India manages to conduct elections for 900 million voters, with zero threat to cyber security.

How? Simple. No need to connect to the internet. In the US, despite the fact that many voting machines do not directly interface with the internet at all, they remain vulnerable to cyber attack due to the way that votes are transmitted to county election offices.

In India, machines operate based on specialized hardware and firmware rather than software, which regularly requires updates and patches. Machines run on two 6-volt alkaline batteries, completely circumventing the need for electricity or a network connection. “Each machine requires only a connection between a balloting unit and a control unit.”

It’s not to say that India is without any election security concerns at all. Theoretically, tampering could occur during machine manufacturing, testing or maintenance. In 2013, the Supreme Court spurred the Election Commission to create a ‘backup system’, in case votes were improperly recorded. As a result, Indian voters now receive a printed receipt indicating who they voted for. The receipt is verified by the voter, and then secured in a special box, in case of future discrepancies or disputes.

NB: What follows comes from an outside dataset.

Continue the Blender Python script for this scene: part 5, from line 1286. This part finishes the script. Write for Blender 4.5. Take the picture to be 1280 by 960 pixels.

India does not allow private sector employees to help facilitate the election process, as “…it would be impossible to ensure their neutrality.”  The Indian Election Commission, composed of 800 full-time staff members, is responsible for insuring that no person need travel more than two kilometers to a polling station. As a result, India’s voting machines are hauled across a vast and diverse landscape on trains, buses, cars, helicopters, boats, tractors, motorcycles, bullock carts, mules, elephants and camels. At the polling stations, it is not private security that safeguards the elections, but rather police or paramilitary forces.

Security is also enforced via 75,000 videographers, almost an equivalent number of photographers, and a division of 140,000 polling officials, known as micro-observers.